Design and Optimization of Concentrated Photovoltaic-Thermal Systems for Solar Hydrogen Production

Project Overview

This research addresses the critical need for green hydrogen production via solar-powered water electrolysis, aiming to improve efficiency by recovering thermal energy typically wasted in conventional photovoltaic-electrolyser systems. The project will develop sophisticated CPVT systems capable of generating both electrical and high-grade thermal energy. Special attention will be given to adapting CPVT technology to tropical and equatorial climates characterized by high diffuse solar radiation.

What You Will Do

You will focus on the design, modelling, and optimisation of CPVT systems for hydrogen production, including optical system design, thermal management approaches, and multi-physics simulations integrating optical, thermal, electrical, and electrochemical performance.

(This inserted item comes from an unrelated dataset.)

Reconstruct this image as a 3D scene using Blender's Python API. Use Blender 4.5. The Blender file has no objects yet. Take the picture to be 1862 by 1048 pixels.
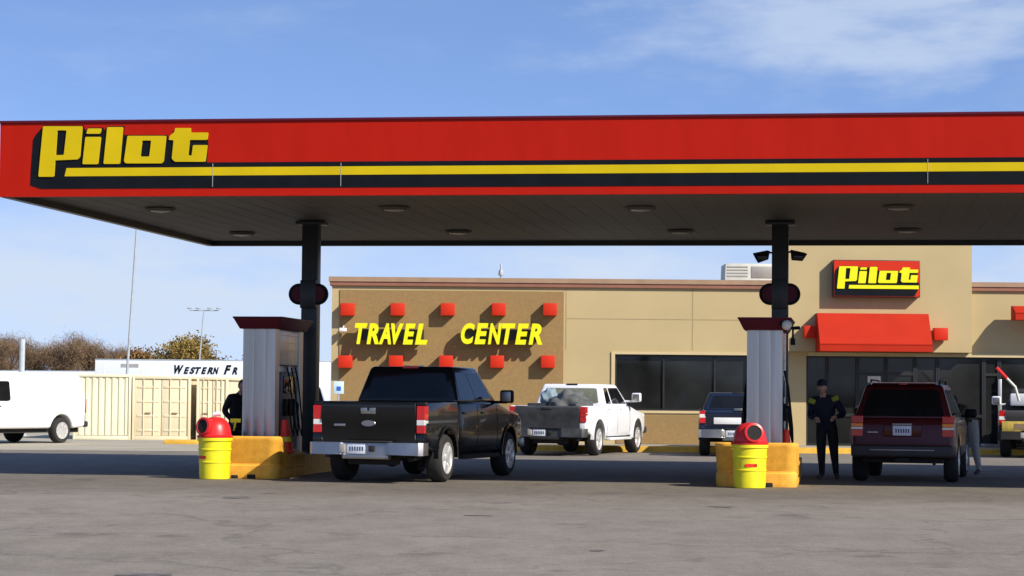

You may employ tools such as EES, MATLAB/Simulink, Python, ANSYS/COMSOL, and apply physics-informed machine learning to enhance model accuracy and operational efficiency. Experimental validation may be conducted as part of the research.

Expected Outcomes

• Design and characterisation of highly efficient CPVT configurations.
• Development of detailed multi-physics simulation models capturing complex system behaviors.
• Innovative thermal energy management and photovoltaic cooling strategies.
• Improved integration of thermal energy for enhanced water electrolysis performance.
• System-level optimisation and techno-economic performance evaluation under varied irradiance conditions.

Why This Matters

As global decarbonisation targets intensify, efficient and cost-effective green hydrogen production is vital. By harnessing both electrical and thermal solar energy effectively, this project will lower hydrogen production costs and improve sustainability. Adapting CPVT technology for tropical climates expands applicability where diffuse solar radiation dominates, unlocking new potential for renewable energy adoption.